▶ [INSTRUCTIONS TO FOLLOW]: In the data that follows, count each line holding the string "this"; answer with the number only.

▶ [ENTRIES PROVIDED]:

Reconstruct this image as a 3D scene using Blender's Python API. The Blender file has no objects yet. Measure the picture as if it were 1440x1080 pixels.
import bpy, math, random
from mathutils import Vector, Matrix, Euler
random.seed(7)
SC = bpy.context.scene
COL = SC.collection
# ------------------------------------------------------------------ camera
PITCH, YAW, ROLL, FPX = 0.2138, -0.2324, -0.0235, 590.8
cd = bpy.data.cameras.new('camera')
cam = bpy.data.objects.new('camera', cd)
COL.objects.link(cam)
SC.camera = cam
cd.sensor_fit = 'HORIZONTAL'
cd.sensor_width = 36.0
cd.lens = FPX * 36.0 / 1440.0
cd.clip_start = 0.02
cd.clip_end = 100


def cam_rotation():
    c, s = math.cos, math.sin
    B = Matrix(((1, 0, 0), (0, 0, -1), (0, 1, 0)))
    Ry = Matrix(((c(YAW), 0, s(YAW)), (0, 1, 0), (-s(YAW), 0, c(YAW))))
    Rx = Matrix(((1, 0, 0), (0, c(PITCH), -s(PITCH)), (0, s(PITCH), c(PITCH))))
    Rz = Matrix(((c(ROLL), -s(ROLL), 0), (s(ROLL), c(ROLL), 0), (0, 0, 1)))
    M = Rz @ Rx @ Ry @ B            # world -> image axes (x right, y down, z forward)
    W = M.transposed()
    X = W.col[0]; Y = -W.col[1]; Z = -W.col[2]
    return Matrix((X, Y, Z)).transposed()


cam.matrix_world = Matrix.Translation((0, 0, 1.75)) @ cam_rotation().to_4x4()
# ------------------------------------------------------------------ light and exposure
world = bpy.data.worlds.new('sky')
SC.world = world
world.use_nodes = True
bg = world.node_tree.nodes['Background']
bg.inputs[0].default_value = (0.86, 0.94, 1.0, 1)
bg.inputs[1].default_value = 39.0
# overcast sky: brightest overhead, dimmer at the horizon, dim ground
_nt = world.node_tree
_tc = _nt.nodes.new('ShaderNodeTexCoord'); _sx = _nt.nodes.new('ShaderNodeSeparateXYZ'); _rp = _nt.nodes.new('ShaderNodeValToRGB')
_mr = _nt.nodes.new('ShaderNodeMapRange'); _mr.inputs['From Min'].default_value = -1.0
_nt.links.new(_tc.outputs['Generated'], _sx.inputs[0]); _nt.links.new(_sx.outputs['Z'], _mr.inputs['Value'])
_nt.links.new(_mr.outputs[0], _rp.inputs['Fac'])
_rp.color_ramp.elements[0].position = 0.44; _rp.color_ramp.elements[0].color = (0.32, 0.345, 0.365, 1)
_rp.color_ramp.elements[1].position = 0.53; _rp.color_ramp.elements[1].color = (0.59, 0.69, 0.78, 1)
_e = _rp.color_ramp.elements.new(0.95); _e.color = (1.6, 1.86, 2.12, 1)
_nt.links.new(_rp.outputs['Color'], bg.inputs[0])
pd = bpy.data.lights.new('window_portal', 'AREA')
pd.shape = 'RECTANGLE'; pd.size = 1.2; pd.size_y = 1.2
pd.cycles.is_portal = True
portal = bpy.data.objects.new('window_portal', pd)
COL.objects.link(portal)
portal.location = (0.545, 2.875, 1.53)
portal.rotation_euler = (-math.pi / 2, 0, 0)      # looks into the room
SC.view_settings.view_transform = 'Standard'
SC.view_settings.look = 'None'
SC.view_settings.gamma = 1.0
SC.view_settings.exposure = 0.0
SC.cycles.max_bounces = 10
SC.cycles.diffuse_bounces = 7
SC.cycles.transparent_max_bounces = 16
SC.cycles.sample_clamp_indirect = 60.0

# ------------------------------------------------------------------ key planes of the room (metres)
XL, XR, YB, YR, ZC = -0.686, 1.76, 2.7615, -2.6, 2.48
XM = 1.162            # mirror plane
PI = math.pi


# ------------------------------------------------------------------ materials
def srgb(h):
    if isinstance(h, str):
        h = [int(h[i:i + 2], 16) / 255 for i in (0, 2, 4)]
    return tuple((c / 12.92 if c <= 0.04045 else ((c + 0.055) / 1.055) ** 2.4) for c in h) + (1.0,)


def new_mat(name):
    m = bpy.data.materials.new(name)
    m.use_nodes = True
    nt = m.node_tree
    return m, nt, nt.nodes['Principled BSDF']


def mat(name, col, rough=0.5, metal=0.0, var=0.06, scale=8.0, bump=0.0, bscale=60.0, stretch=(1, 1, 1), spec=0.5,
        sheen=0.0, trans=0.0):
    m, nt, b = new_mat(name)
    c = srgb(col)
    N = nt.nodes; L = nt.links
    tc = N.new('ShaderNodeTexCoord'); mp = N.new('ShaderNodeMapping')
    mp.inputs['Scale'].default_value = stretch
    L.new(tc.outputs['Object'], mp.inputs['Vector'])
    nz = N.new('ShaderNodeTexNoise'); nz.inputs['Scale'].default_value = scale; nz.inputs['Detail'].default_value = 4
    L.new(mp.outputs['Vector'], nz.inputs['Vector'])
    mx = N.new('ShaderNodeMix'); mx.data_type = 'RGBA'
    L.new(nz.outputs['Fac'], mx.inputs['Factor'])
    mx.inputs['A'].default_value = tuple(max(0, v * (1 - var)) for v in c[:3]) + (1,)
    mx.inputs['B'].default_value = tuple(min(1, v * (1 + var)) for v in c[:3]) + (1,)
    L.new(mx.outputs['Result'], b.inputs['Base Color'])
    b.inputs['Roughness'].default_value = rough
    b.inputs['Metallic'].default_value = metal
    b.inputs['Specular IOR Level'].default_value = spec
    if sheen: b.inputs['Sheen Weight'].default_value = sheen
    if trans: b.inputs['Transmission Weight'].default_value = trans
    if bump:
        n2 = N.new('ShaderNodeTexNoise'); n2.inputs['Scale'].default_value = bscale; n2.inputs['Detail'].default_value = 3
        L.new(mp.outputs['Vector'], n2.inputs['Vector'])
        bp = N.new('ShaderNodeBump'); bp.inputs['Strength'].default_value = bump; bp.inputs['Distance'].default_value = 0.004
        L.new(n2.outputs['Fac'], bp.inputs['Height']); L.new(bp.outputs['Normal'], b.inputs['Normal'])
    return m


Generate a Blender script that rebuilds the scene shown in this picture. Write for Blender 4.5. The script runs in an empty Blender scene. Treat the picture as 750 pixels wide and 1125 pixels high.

▶ [FINAL ANSWER]: 2